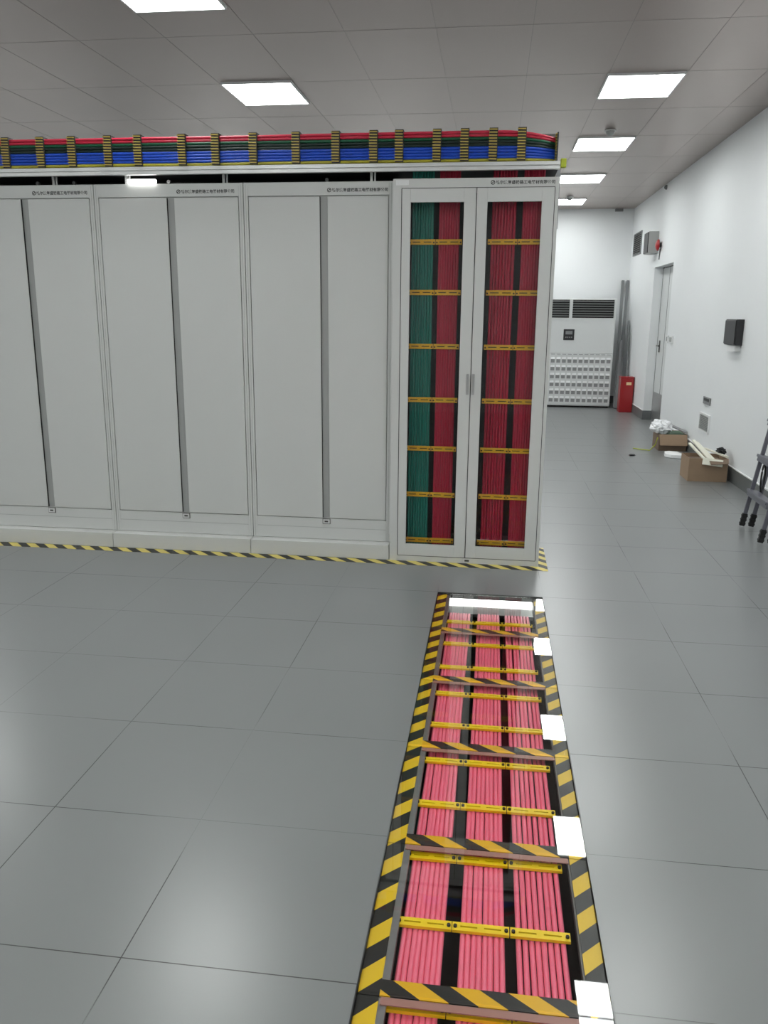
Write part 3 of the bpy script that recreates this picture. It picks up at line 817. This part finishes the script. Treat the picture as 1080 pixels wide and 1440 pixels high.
c = carton('cardboard_box', 2.085, 2.415, 10.40, 10.80, h1, 'open brown carton by the wall with a white plastic bag on it, farther box',
       [M['carton2'], M['carton']],
       [((2.085, 10.399, h1), (2.415, 10.399, h1), (2.42, 10.345, 0.075), (2.092, 10.34, 0.075))])
t = MB().box(2.185, 2.205, 10.3, 10.31, 0, 0.001)
q = MB().box(2.09, 2.41, 10.41, 10.79, 0.12, 0.20).build('packing_filler', M['pale_green'], origin=(2.25, 10.6, 0.12)); tag(q, 'dark green packing stuff inside the farther carton', 'packing')
def blob(name, c, r, mat, label, cat, seed, amp=0.35, freq=9):
    c = Vector(c); vs = []; fs = []; nu, nv = 28, 16
    for j in range(nv + 1):
        th = math.pi * j / nv
        for i in range(nu):
            ph = 2 * math.pi * i / nu
            d = Vector((math.sin(th) * math.cos(ph), math.sin(th) * math.sin(ph), math.cos(th)))
            k = 1 + amp * noise.noise(d * freq / 3 + Vector((seed, 0, 0))) + amp * 0.5 * noise.noise(d * freq + Vector((0, seed, 0)))
            vs.append(c + Vector((d.x * r[0], d.y * r[1], max(d.z, -0.75) * r[2])) * k)
    for j in range(nv):
        for i in range(nu):
            fs.append((j * nu + i, j * nu + (i + 1) % nu, (j + 1) * nu + (i + 1) % nu, (j + 1) * nu + i))
    o = MB().add(vs, fs[::1], 0, False).build(name, mat, origin=tuple(c)); tag(o, label, cat); return o
blob('plastic_bag', (2.13, 10.55, 0.275), (0.125, 0.14, 0.085), M['bag'], 'crumpled white plastic bag lying on top of the farther carton', 'plastic bag', 3.3)
q = MB().bar((2.16, 10.62, 0.335), (2.42, 10.50, 0.225), 0.10, 0.012); o = q.build('dark_board', M['acgrey'], origin=(2.3, 10.55, 0.22)); tag(o, 'dark flat strip poking out of the farther carton beside the bag', 'board')
q = MB().tube([(2.06, 10.37, 0.17), (2.03, 10.34, 0.08), (1.97, 10.33, 0.012), (1.88, 10.42, 0.008), (1.80, 10.5, 0.008)], 0.006, 8)
tag(q.build('yellow_cord', M['lime'], origin=(1.95, 10.4, 0)), 'thin yellow green cord trailing on floor left of the farther carton', 'cord')

h2 = 0.235
carton('cardboard_box', 2.005, 2.385, 8.45, 8.80, h2, 'open brown carton full of white plastic strips, the nearer box by wall',
       [M['carton'], M['carton2']],
       [((2.19, 8.449, h2), (2.385, 8.449, h2), (2.37, 8.38, 0.20), (2.20, 8.36, 0.19))])
sticks = [((2.06, 8.74, 0.345), (2.17, 8.47, 0.215), 0.030, 'cream plastic strip leaning over the carton edge, leftmost'),
          ((2.10, 8.76, 0.375), (2.215, 8.47, 0.22), 0.035, 'cream plastic strip in the carton, second from left, tallest'),
          ((2.135, 8.76, 0.355), (2.245, 8.48, 0.225), 0.028, 'cream plastic strip in the carton, third from left'),
          ((2.21, 8.72, 0.30), (2.385, 8.50, 0.250), 0.030, 'cream plastic strip in the carton, rightmost and lying flattest')]
for a, b_, wd, lb in sticks:
    o = MB().bar(a, b_, wd, 0.014).build('plastic_strip', M['cream'], origin=a); tag(o, lb, 'plastic strip', 'plastic strips in the nearer carton')
q = MB().bar((2.13, 8.430, 0.215), (2.32, 8.405, 0.195), 0.012, 0.07, up=(0, 0.4, 1)); o = q.build('instruction_sheet', M['cream'], origin=(2.2, 8.42, 0.2)); tag(o, 'creased pale sheet hanging over the front of the nearer carton', 'sheet')
blob('cable_scrap', (2.35, 8.62, 0.285), (0.045, 0.05, 0.04), M['black'], 'tangled black scrap at the right corner of the nearer carton', 'scrap', 8.8, 0.5, 16)
q = MB().box(2.03, 2.36, 8.48, 8.77, 0.10, 0.20).build('loose_packing', M['carton2'], origin=(2.2, 8.6, 0.1)); tag(q, 'brown packing filling the nearer carton below the strips', 'packing')
q = MB(); pts = [(2.07, 9.93), (2.12, 9.84), (2.24, 9.82), (2.28, 9.90), (2.25, 10.08), (2.15, 10.14), (2.09, 10.08)]
q.add([(x, y, 0.001) for x, y in pts] + [(x * 0.97 + 2.18 * 0.03, y * 0.97 + 9.97 * 0.03, 0.045) for x, y in pts],
      [tuple(range(7))[::-1], tuple(range(7, 14))] + [(i, (i + 1) % 7, 7 + (i + 1) % 7, 7 + i) for i in range(7)])
tag(q.build('foam_block', M['paper'], origin=(2.17, 9.95, 0), bevel=0.008), 'flat white foam piece on the floor between the two cartons', 'foam piece')
blob('dark_scrap', (1.70, 9.95, 0.009), (0.035, 0.03, 0.011), M['black'], 'tiny dark scrap lying alone on the floor of the aisle', 'scrap', 1.1)

# ------------------------------------------------------------------ folded step ladder at the right edge
def ladder():
    t = thing('step_ladder', (2.05, 6.33, 0), 'folded aluminium step ladder with black feet leaning at the right edge', 'ladder')
    L = 1.85
    lean = Vector((0.168, 0.012, 1.0)).normalized()
    for (x, y, nm) in ((2.012, 6.59, 'front_rail'), (2.000, 6.085, 'front_rail'), (2.077, 6.575, 'rear_rail'), (2.065, 6.065, 'rear_rail')):
        a = Vector((x, y, 0.012)); b = a + lean * L
        rl = MB().bar(a + lean * 0.02, b, 0.018, 0.030, up=(1, 0, 0)).build(nm, M['alu'], t, bevel=0.003)
        ft = MB(); ft.bar(a - lean * 0.0, a + lean * 0.10, 0.024, 0.036, up=(1, 0, 0))
        for q in range(3): ft.bar(a + lean * (0.012 + q * 0.032), a + lean * (0.026 + q * 0.032), 0.029, 0.042, up=(1, 0, 0))
        ft.build('foot', M['rubber'], rl)
    for k in range(6):
        a = Vector((2.012, 6.59, 0)) + lean * (0.30 + 0.28 * k); b = Vector((2.000, 6.085, 0)) + lean * (0.30 + 0.28 * k)
        s = MB(); s.bar(a, b, 0.085, 0.022, up=(0.2, 0, 1)); s.bar(a + Vector((-0.03, 0, -0.018)), b + Vector((-0.03, 0, -0.018)), 0.012, 0.035, up=(0.2, 0, 1))
        s.build('tread', M['alu'], t, bevel=0.003)
    for k in (0.5, 1.2):
        a = Vector((2.077, 6.575, 0)) + lean * k; b = Vector((2.065, 6.065, 0)) + lean * k
        MB().bar(a, b, 0.02, 0.02).build('brace', M['alu'], t)
    tp = Vector((2.04, 6.33, 0)) + lean * (L - 0.02)
    MB().box(tp.x - 0.06, tp.x + 0.06, 6.05, 6.65, tp.z, tp.z + 0.03).build('top_cap', M['black'], t, bevel=0.006)
    pts = []
    for i in range(25):
        q = 2 * math.pi * i / 24
        pts.append((2.075 + 0.03 * math.sin(q), 6.42 + 0.055 * math.sin(q), 0.43 + 0.105 * math.cos(q)))
    o = MB().tube(pts, 0.007, 8, caps=False).build('cable_loop', M['rubber'], origin=(2.08, 6.42, 0.43)); tag(o, 'black cable loop hanging from the step ladder rail', 'cable loop')
ladder()

for o in S.objects:
    if '_o' in o: del o['_o']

# # # #

JOB: Omit the pictures and give the material again, exactly and in full.

WRITTEN SOLUTION:
Write part 3 of the bpy script that recreates this picture. It picks up at line 817. This part finishes the script. Treat the picture as 1080 pixels wide and 1440 pixels high.
c = carton('cardboard_box', 2.085, 2.415, 10.40, 10.80, h1, 'open brown carton by the wall with a white plastic bag on it, farther box',
       [M['carton2'], M['carton']],
       [((2.085, 10.399, h1), (2.415, 10.399, h1), (2.42, 10.345, 0.075), (2.092, 10.34, 0.075))])
t = MB().box(2.185, 2.205, 10.3, 10.31, 0, 0.001)
q = MB().box(2.09, 2.41, 10.41, 10.79, 0.12, 0.20).build('packing_filler', M['pale_green'], origin=(2.25, 10.6, 0.12)); tag(q, 'dark green packing stuff inside the farther carton', 'packing')
def blob(name, c, r, mat, label, cat, seed, amp=0.35, freq=9):
    c = Vector(c); vs = []; fs = []; nu, nv = 28, 16
    for j in range(nv + 1):
        th = math.pi * j / nv
        for i in range(nu):
            ph = 2 * math.pi * i / nu
            d = Vector((math.sin(th) * math.cos(ph), math.sin(th) * math.sin(ph), math.cos(th)))
            k = 1 + amp * noise.noise(d * freq / 3 + Vector((seed, 0, 0))) + amp * 0.5 * noise.noise(d * freq + Vector((0, seed, 0)))
            vs.append(c + Vector((d.x * r[0], d.y * r[1], max(d.z, -0.75) * r[2])) * k)
    for j in range(nv):
        for i in range(nu):
            fs.append((j * nu + i, j * nu + (i + 1) % nu, (j + 1) * nu + (i + 1) % nu, (j + 1) * nu + i))
    o = MB().add(vs, fs[::1], 0, False).build(name, mat, origin=tuple(c)); tag(o, label, cat); return o
blob('plastic_bag', (2.13, 10.55, 0.275), (0.125, 0.14, 0.085), M['bag'], 'crumpled white plastic bag lying on top of the farther carton', 'plastic bag', 3.3)
q = MB().bar((2.16, 10.62, 0.335), (2.42, 10.50, 0.225), 0.10, 0.012); o = q.build('dark_board', M['acgrey'], origin=(2.3, 10.55, 0.22)); tag(o, 'dark flat strip poking out of the farther carton beside the bag', 'board')
q = MB().tube([(2.06, 10.37, 0.17), (2.03, 10.34, 0.08), (1.97, 10.33, 0.012), (1.88, 10.42, 0.008), (1.80, 10.5, 0.008)], 0.006, 8)
tag(q.build('yellow_cord', M['lime'], origin=(1.95, 10.4, 0)), 'thin yellow green cord trailing on floor left of the farther carton', 'cord')

h2 = 0.235
carton('cardboard_box', 2.005, 2.385, 8.45, 8.80, h2, 'open brown carton full of white plastic strips, the nearer box by wall',
       [M['carton'], M['carton2']],
       [((2.19, 8.449, h2), (2.385, 8.449, h2), (2.37, 8.38, 0.20), (2.20, 8.36, 0.19))])
sticks = [((2.06, 8.74, 0.345), (2.17, 8.47, 0.215), 0.030, 'cream plastic strip leaning over the carton edge, leftmost'),
          ((2.10, 8.76, 0.375), (2.215, 8.47, 0.22), 0.035, 'cream plastic strip in the carton, second from left, tallest'),
          ((2.135, 8.76, 0.355), (2.245, 8.48, 0.225), 0.028, 'cream plastic strip in the carton, third from left'),
          ((2.21, 8.72, 0.30), (2.385, 8.50, 0.250), 0.030, 'cream plastic strip in the carton, rightmost and lying flattest')]
for a, b_, wd, lb in sticks:
    o = MB().bar(a, b_, wd, 0.014).build('plastic_strip', M['cream'], origin=a); tag(o, lb, 'plastic strip', 'plastic strips in the nearer carton')
q = MB().bar((2.13, 8.430, 0.215), (2.32, 8.405, 0.195), 0.012, 0.07, up=(0, 0.4, 1)); o = q.build('instruction_sheet', M['cream'], origin=(2.2, 8.42, 0.2)); tag(o, 'creased pale sheet hanging over the front of the nearer carton', 'sheet')
blob('cable_scrap', (2.35, 8.62, 0.285), (0.045, 0.05, 0.04), M['black'], 'tangled black scrap at the right corner of the nearer carton', 'scrap', 8.8, 0.5, 16)
q = MB().box(2.03, 2.36, 8.48, 8.77, 0.10, 0.20).build('loose_packing', M['carton2'], origin=(2.2, 8.6, 0.1)); tag(q, 'brown packing filling the nearer carton below the strips', 'packing')
q = MB(); pts = [(2.07, 9.93), (2.12, 9.84), (2.24, 9.82), (2.28, 9.90), (2.25, 10.08), (2.15, 10.14), (2.09, 10.08)]
q.add([(x, y, 0.001) for x, y in pts] + [(x * 0.97 + 2.18 * 0.03, y * 0.97 + 9.97 * 0.03, 0.045) for x, y in pts],
      [tuple(range(7))[::-1], tuple(range(7, 14))] + [(i, (i + 1) % 7, 7 + (i + 1) % 7, 7 + i) for i in range(7)])
tag(q.build('foam_block', M['paper'], origin=(2.17, 9.95, 0), bevel=0.008), 'flat white foam piece on the floor between the two cartons', 'foam piece')
blob('dark_scrap', (1.70, 9.95, 0.009), (0.035, 0.03, 0.011), M['black'], 'tiny dark scrap lying alone on the floor of the aisle', 'scrap', 1.1)

# ------------------------------------------------------------------ folded step ladder at the right edge
def ladder():
    t = thing('step_ladder', (2.05, 6.33, 0), 'folded aluminium step ladder with black feet leaning at the right edge', 'ladder')
    L = 1.85
    lean = Vector((0.168, 0.012, 1.0)).normalized()
    for (x, y, nm) in ((2.012, 6.59, 'front_rail'), (2.000, 6.085, 'front_rail'), (2.077, 6.575, 'rear_rail'), (2.065, 6.065, 'rear_rail')):
        a = Vector((x, y, 0.012)); b = a + lean * L
        rl = MB().bar(a + lean * 0.02, b, 0.018, 0.030, up=(1, 0, 0)).build(nm, M['alu'], t, bevel=0.003)
        ft = MB(); ft.bar(a - lean * 0.0, a + lean * 0.10, 0.024, 0.036, up=(1, 0, 0))
        for q in range(3): ft.bar(a + lean * (0.012 + q * 0.032), a + lean * (0.026 + q * 0.032), 0.029, 0.042, up=(1, 0, 0))
        ft.build('foot', M['rubber'], rl)
    for k in range(6):
        a = Vector((2.012, 6.59, 0)) + lean * (0.30 + 0.28 * k); b = Vector((2.000, 6.085, 0)) + lean * (0.30 + 0.28 * k)
        s = MB(); s.bar(a, b, 0.085, 0.022, up=(0.2, 0, 1)); s.bar(a + Vector((-0.03, 0, -0.018)), b + Vector((-0.03, 0, -0.018)), 0.012, 0.035, up=(0.2, 0, 1))
        s.build('tread', M['alu'], t, bevel=0.003)
    for k in (0.5, 1.2):
        a = Vector((2.077, 6.575, 0)) + lean * k; b = Vector((2.065, 6.065, 0)) + lean * k
        MB().bar(a, b, 0.02, 0.02).build('brace', M['alu'], t)
    tp = Vector((2.04, 6.33, 0)) + lean * (L - 0.02)
    MB().box(tp.x - 0.06, tp.x + 0.06, 6.05, 6.65, tp.z, tp.z + 0.03).build('top_cap', M['black'], t, bevel=0.006)
    pts = []
    for i in range(25):
        q = 2 * math.pi * i / 24
        pts.append((2.075 + 0.03 * math.sin(q), 6.42 + 0.055 * math.sin(q), 0.43 + 0.105 * math.cos(q)))
    o = MB().tube(pts, 0.007, 8, caps=False).build('cable_loop', M['rubber'], origin=(2.08, 6.42, 0.43)); tag(o, 'black cable loop hanging from the step ladder rail', 'cable loop')
ladder()

for o in S.objects:
    if '_o' in o: del o['_o']